ANTHONY MACKIE Detroit: How far we’ve come, how far to go

Detroit is not the first time that actor Anthony Mackie has worked with director Kathryn Bigelow, and given the power of their last collaboration (The Hurt Locker), it is easy to see why he was attracted to work for her again. DAVID O’CONNELL spoke to the man best known as Falcon from the Marvel Cinematic Universe about his work on Detroit, and received a shock answer to what Mackie’s dream role would be.

Let’s start with your character, Robert Greene. He’s based on a real individual that went through the events at the Algiers?

Yeah, he’s based on an actual guy. A military vet, just back from war, and he is in Detroit looking for some work. He just happens to be in the wrong place at the wrong time.

What attracted you to the role?

You know, Kathryn and Mark (Boal) I’ve worked with before, and I’ve really appreciated the way they were telling the story.
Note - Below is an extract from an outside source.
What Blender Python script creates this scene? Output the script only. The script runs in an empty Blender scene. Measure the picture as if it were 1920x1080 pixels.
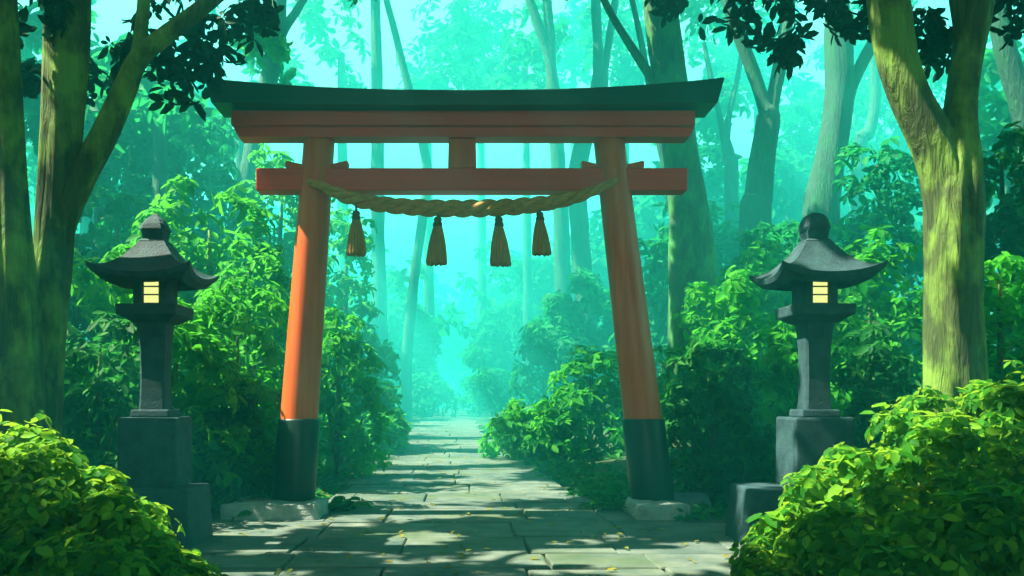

There’s a level of dignity and humanity to Greene that you don’t see very often. America in the 60s was a very turbulent time. It’s the decade when America went from being a teenager to a young adult. When I read this character I was very impressed by how they portrayed him, and gave him the full seniority of a military vet.

I know he wasn’t one of the three consultants on set, but did you actually get to meet Robert Greene, and find out what happened to him?

No. We did some research and looked around for him, but were unable to find him.

How do you prepare for a role like that?

It’s a lot of research into the period. If you look at the soldiers coming back from war they weren’t really being treated that well by the US government, so there was a certain kind of anger about their condition in the states. I have cousins and uncles that were around that age, so I spoke to them.

What was it like filming the sequences that were the Algiers Hotel incident?

It was extremely hard, but at the same time very life affirming and positive. I feel like at that time African Americans were at the precipice of being degraded and tortured by their fellow Americans, and to see where we’ve come now, though we still have a lot of growing to go, is a huge transition in 50 years.

What does Detroit have to say to people 50 years after the event portrayed?

Never forget where you came from. In any country there are things to be ashamed of, but there’s a lot of growth from 50 years ago. If we look from whence we came we can be proud of how far we’ve come, and be sad of how far we have to go.

Going back to filming the Algiers sequence, how did the cast handle channeling that much stress and tension for hours (and days) at a time?

There was a level of respect amongst the cast and crew. We were all there to tell the story of these young men and women that were tortured and dismayed, and we all knew how we felt about it, we all knew what we were bringing to the table, so everyone was very respectful about it, everyone was very open minded about what the other people were going through.

Do you think this film will reach the same level of acclaim and success as your previous work with Kathryn Bigelow ?

I hope so. Kathryn deserves it, if you look at what she’s done for young directors in this business, if you look at what she’s done for filmmakers in this business, it’s pretty remarkable. I feel she is really starting to get the appreciation she deserves for the storyteller she is. None of her movies are huge blockbuster successes when they open, but they are those movies you talk about 10-15 years later.

You’ve played a number of both historic and popular fictional characters in your career. Is there one role you would like to play?

My dream would be to play Napoleon.

[laughs]

I think if you read the story of Napoleon, it’s pretty remarkable. Look Napoleon was from Corsica- the land of the Moors. So I firmly believe Napoleon was a black dude. I think a lot of the Napoleon complex had to do with him being a black dude rather than how short he was, because at that time the average man was 5 4″.

Well, the myths about Napoleon’s height… that was British propaganda…

Exactly, so I think he was a bad muthafucker.

I would pay to see that film…. Twice!

Everyone has dreams man, everyone has dreams.